Developing Your Child's Character

A long range goal of parenting is character development.  For adolescents and adults, their success in life will largely be determined by their character qualities.  Learning to make positive choices is essential to developing positive character qualities and a positive self-concept. 


A child’s behavior is largely a result of how the child views himself (self-concept) and the child’s experiences (such as being presented opportunities to make choices and held responsible for choices made as described in the Choices, Cookies & Kids method).  How parents respond to their children is a primary determiner of the character qualities children possess and how children view themselves: helpless or resourceful, failure or successful, cautious or adventurous, irresponsible or responsible. Here are some ways parents can help develop positive character qualities in their children.

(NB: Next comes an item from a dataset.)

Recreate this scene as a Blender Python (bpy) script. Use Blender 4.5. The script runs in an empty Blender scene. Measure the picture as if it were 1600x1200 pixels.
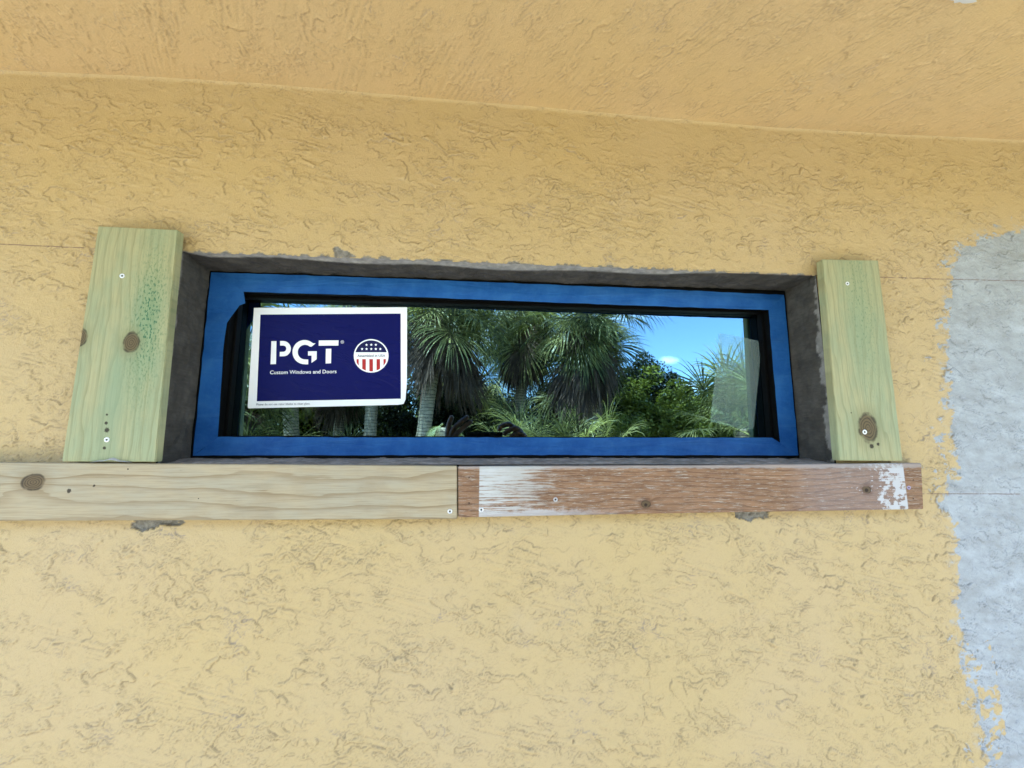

  • Think about each of your children.  Pick a character quality from the following list that fits each child...
  • thoughtful
  • responsible
  • considerate
  • dependable
  • kind
  • generous
  • creative
  • cheerful
  • resourceful
  • or choose your own character quality 

Write a short note to each child using the following sentence: 
“I was just thinking about you and what I was thinking is that you are so _____.” 
Add the character quality you selected above and sign the note Love, Mom or Love, Dad.  

Mail the notes to each child. Receiving a letter in the mail is a big deal to children and increases the impact of the note. A child has several character qualities; so once each week for a month select a different character quality, write a note, and be creative in giving it to your child. Put the note under their dinner plate and leave a corner showing or put the note on their pillow or tape it to their mirror.

  • A character quality doesn’t have to be demonstrated by a child every hour of every day to be true of your child.  Look for small ways the character quality is demonstrated. For example, after a meal when your child puts his plate in the sink without being asked, you can respond, “Thanks for being thoughtful.” or “That was very thoughtful of you to put your plate in the sink.  Thanks.”
  • You can encourage development of a character quality you would like to see demonstrated more often.  Example: If your child struggles with being selfish, notice

    when she shares in the smallest way and say, “Thank you for sharing.”  Verbalize that character quality at least once a week for a month.

  • When a child makes a positive choice, notice by saying, “That was a very responsible decision.”  When children hear a character quality often enough, they begin to view themselves as being creative, thoughtful, responsible and so on.
  • Use words that focus on character qualities:
    • "That was a considerate thing to do."
    • "You are so resourceful."

Some character qualities are a double-edged sword, like tenacity.  As a young child, our middle daughter’s tenacity was a thorn in my side.  She would push for something she wanted and not let go or back off.  However, used properly, this character quality is highly desirable and will get a person through tough times as an adolescent or adult.  Therefore, I wanted to make sure I didn’t do harm to her tenacious character quality. The Rule of Thumb is Persistent Patience: patience with the process of dealing over and over again with the difficult character quality, patience as you look for the positive side of each difficult character quality, and patience as you use the Choices, Cookies and Kids method to help your child learn to use the positive dimensions of the difficult character quality.